Marek Cichocki leitet eine der bekanntesten politischen Denkfabriken Polens. Früher hat er den verstorbenen Präsidenten Lech Kaczynski in Fragen der deutsch-polnischen Beziehungen beraten, nun ist er am Telefon. Guten Morgen, Herr Cichocki.
Marek Cichocki: Guten Morgen.
Engels: Letztlich hat ja trotz des großen Vorsprungs Komorowskis Jaroslaw Kaczynski am Ende sehr aufgeholt. Hatten Sie damit gerechnet, dass es so knapp werden würde?
Cichocki: Die Trends in den letzten Wochen haben gezeigt, dass der Unterschied immer knapper wird zwischen den beiden. Jetzt haben wir die Situation, wo der Vorsprung von Komorowski nur fünf Prozent ist. Das heißt, dass die zweite Runde unentschieden ist. Man kann bestimmt noch nicht vorhersehen, wer der Gewinner wird.
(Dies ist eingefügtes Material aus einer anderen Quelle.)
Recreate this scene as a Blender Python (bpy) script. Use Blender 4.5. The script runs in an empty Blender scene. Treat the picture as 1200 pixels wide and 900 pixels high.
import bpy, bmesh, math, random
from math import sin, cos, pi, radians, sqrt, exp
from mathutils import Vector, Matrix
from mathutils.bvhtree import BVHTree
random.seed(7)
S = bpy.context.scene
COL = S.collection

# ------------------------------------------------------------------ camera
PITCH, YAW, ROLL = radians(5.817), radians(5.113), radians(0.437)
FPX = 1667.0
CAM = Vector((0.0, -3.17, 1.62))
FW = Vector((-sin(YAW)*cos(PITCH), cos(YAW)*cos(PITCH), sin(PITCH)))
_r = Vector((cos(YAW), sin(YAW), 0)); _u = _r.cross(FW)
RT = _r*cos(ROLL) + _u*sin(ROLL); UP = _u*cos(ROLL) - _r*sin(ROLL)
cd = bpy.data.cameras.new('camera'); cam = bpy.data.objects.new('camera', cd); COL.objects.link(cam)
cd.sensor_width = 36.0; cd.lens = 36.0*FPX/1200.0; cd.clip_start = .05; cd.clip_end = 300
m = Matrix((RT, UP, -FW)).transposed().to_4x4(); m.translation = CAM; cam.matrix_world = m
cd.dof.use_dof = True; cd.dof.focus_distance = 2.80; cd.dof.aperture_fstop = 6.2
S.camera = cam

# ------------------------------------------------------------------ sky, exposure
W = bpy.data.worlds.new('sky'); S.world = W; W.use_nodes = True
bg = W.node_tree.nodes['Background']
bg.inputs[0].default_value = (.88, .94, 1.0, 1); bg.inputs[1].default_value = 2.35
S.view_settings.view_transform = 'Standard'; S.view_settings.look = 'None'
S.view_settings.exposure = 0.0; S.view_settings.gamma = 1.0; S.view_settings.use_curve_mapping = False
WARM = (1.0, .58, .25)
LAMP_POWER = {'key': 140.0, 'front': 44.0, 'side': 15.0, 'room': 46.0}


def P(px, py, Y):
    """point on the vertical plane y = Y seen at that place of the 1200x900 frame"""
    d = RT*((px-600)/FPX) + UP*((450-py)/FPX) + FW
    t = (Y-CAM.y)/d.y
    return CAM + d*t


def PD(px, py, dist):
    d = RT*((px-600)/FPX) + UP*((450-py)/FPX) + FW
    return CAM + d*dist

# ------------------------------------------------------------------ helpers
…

Engels: Was für eine Empfehlung hätten Sie, wie der Wahlkampf nun auszusehen hat? Sie haben ja Lech Kaczynski beraten. Was würden Sie jetzt seinem Bruder empfehlen?
Cichocki: Na ja, die Situation ist ganz außerordentlich, denn die Gründe für diese Wahlen sind ganz unerwartet und tragisch. Deshalb: Die Kampagne kann keine normale Kampagne sein. Beide Kandidaten haben versucht, so moderat sich auszusprechen wie möglich, und so höflich zu sein, wie es nur geht, aber das hat ja zur Folge, dass manche Wähler keine Unterschiede zwischen Komorowski und Kaczynski sehen konnten, und das ist auch der Grund, warum die Linken so viel gewonnen haben, denn die haben in diesen Wahlen wirklich eine Alternative gestellt. Ich glaube, in der zweiten Runde wird es nicht mehr möglich, so höflich und ohne Unterschiede weiterzugehen. Die beiden Kandidaten müssen endlich offenstellen, was sie voneinander unterscheidet und was eigentlich die Alternative für die Wähler in der zweiten Runde ist.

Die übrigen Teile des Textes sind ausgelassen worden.